In other words, you might actually be the fish and you don't even know it!

This is why I always preach long run, long run, long run so much on this blog and elsewhere. It simply has to always be your #1 concern in this game.

No matter how hard it is in the moment you need to always remind yourself that we play this game for weeks, months and years, not days.

In fact what happens in a single session, or even a handful of sessions, literally has almost no impact on your true long term results in this game.

Most poker players, even huge winners, are going to lose at least 30% of the time they sit down to play. It's just the way the game works.

And once in awhile you are going to lose huge and even get absolutely crushed for days on end. This also is a part of the process though.

You can't allow yourself to sabotage all of the hard work you have put in studying and improving your game not to mention all of the long hours spent grinding it out at the tables as well.

Don't allow yourself to throw it all away because of a few coolers and bad beats. The games will always be there tomorrow and the next day and forever really, they never stop.

When that really brutal session happens again learn to walk away before any real and lasting damage can be done. If you can learn to master just this one vital skill, you will almost certainly see a massive positive change in your long run results.

Final Thoughts

The question of why can't I win at poker is something that we all ask ourselves at some point. But some people just say it during their downswings, for other people it represents their entire poker career.

If you want to start saying "why do I win so much at poker" instead then you need to start doubling down on the fundamentals that I talked about above.

Firstly, you need to play in the right games where you have a clear skill advantage and for which you are properly bankrolled for.

Secondly, you need to employ the same strategy on a consistent basis no matter how things are going for you at the tables. If you are a TAG player, then you play TAG all the time no matter what.

You also need to develop an unshakeable belief and confidence in your own abilities through your preparation and success.

You also need to make sure that you learn how to walk away from the tables when it just isn't your day.

Lastly, if you want to learn how to start consistently making $1000+ per month in low stakes games, make sure you grab a copy of my free poker cheat sheet.

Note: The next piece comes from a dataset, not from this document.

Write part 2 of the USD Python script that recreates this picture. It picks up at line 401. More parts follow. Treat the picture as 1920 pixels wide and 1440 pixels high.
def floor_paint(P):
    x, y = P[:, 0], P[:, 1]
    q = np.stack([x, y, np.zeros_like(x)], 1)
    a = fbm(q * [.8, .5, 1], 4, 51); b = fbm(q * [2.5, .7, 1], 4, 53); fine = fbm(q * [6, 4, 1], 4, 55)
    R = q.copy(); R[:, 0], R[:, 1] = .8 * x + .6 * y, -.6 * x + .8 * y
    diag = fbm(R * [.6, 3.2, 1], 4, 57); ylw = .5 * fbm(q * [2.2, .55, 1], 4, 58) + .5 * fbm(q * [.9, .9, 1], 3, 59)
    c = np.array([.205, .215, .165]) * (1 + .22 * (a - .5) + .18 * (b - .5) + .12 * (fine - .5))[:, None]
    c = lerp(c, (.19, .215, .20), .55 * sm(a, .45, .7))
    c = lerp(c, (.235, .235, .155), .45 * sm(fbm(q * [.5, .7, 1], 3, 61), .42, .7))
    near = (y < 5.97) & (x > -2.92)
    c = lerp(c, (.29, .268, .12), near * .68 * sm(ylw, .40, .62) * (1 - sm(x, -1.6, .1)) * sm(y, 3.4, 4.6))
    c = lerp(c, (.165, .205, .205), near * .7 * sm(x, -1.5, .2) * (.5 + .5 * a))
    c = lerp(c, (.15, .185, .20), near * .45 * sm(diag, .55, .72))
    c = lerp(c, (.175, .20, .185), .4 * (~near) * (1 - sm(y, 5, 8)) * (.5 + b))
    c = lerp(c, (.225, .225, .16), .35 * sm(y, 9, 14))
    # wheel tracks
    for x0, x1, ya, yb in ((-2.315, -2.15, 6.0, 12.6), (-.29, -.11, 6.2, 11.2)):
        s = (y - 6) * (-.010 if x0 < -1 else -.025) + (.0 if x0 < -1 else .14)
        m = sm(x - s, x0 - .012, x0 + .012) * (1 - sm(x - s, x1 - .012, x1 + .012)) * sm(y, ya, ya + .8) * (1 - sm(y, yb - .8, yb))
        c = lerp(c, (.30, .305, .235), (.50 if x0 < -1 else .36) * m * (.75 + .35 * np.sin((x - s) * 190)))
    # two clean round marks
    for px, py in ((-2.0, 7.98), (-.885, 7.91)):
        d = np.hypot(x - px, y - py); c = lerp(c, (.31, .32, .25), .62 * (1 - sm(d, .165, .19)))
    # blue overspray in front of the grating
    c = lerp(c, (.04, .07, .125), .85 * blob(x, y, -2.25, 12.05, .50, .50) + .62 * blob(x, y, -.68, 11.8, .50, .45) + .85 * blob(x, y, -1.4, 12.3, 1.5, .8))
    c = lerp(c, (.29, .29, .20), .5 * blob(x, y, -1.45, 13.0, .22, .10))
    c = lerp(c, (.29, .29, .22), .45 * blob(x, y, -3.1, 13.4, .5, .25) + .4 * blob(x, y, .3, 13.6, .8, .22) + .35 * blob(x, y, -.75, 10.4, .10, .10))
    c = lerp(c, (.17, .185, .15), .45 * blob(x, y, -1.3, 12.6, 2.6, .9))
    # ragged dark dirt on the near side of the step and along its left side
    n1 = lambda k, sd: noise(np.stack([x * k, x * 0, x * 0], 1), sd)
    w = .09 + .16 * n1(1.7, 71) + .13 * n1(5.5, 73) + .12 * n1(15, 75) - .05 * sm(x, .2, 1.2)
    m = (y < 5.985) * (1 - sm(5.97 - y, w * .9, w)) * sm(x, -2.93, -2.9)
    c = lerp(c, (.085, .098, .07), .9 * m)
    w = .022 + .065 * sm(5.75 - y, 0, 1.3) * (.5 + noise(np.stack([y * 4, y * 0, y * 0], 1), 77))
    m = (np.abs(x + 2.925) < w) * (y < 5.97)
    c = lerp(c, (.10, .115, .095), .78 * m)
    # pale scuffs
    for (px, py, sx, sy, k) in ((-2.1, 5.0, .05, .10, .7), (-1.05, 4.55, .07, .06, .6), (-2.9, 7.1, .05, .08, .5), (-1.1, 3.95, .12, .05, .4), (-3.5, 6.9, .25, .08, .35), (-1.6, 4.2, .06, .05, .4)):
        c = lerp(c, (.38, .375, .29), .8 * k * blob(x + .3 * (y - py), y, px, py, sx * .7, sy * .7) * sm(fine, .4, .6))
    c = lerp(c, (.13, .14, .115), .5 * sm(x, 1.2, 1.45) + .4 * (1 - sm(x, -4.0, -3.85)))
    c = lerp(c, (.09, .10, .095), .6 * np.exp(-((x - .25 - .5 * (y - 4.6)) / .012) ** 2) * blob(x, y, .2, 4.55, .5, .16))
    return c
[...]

If you aren't winning at poker yet let me know in the comments below what you think is holding you back. 

Why can't I win at poker


  1. When you mentioned Henry Ford another tale came to my mind - Story of the Engine that Thought It Could:

    "...it reached the grade, but its voice could still be heard: "I think I can. I----- think-----I-----can. I -----think----- I----- can." Higher and higher it climbed, and its voice grew fainter and its words came slower: "I -------think --------I-------can."
    It was almost to the top.
    “I ---------think"
    It was at the top.
    "I ---------can."
    It passed over the top of the hill and began crawling down the opposite slope.
    'I ------think------- I------ can------I----- thought------I-------could I----- thought----- I----- could. I thought I could. I thought I could. I thought I could."
    And singing its triumph, it rushed on down toward the valley."
    I hope many poker people feel that way at least in terms of the first part of the story, probably very few (if any) the final part :)
    Nice post, Nathan. Take care


    1. Thank you Al. Sorry but I do not coach anymore, just don't have the time :/

    2. try HM2 with a trial and use You Tube for tutorials i would (i did).gl

  3. Hi Nathan, that was just the ticket to get me playing again. I've had moderate success at the tables then read very complicated poker maths books and kind of lost it a bit, reacted to a few bad beats and gambled in higher stakes games.

    When I stick to tag style with basic 'abc' poker maths I do well, but some books make it bloody complicated!

    All of your advice above would have saved me (and I knew it then) but your email drops into my box and as usual your enthusiasm is very motivating. I was about to drop £20 in my account as a starting bankroll but will take your advice and do it properly. Tournament time is calling! Plus it's freezing here in England so online poker sounds good lol.

    Thanks again mate

    1. Glad I could help Mort! Ya all you need is a very basic ABC style to beat the micro stakes like NL2, NL5 and NL10 especially. You definitely don't need to know complex math or gto. Good luck with the grind and let me know how it goes!

  4. i think i got impatient and wanted to move up too quick. i had deposited 60 and 50 on acr and donked it off. I was on global poker with 30 playing nl/4 and run it up to 60 in a week. then i got stupid. decided to play nl/50 friday night and ran my last 20 up to 180. i had 149 when i woke up yesterday and instead of backing back down to nl/4 i stayed at nl/50 and lost it all. even deposited another 40 and lost it. Very disappointed in myself for not following proper br management. i was jusst getting bored at nl/4. almost wanted to give up but i am not going to. I have however, learned some valuable lessons about myself and poker. i am a freelance writer which means i work from home and i want to make a side income or even better at poker. i h ave read this post before but reading it again tonight, i can see how i am faulty on several points. moving up to fast, being on tilt, played late when I was tired, and got addicted to fast cash. i am going to deposit again next week and bookmark this post to read every single day to keep myself in check. Thank You Nathan for all you do for the world of poker.

    1. Thanks David, glad I could help. Slow and steady wins the race :)

  5. The variance will not let you will regularly. You will lose even when you get it all in good.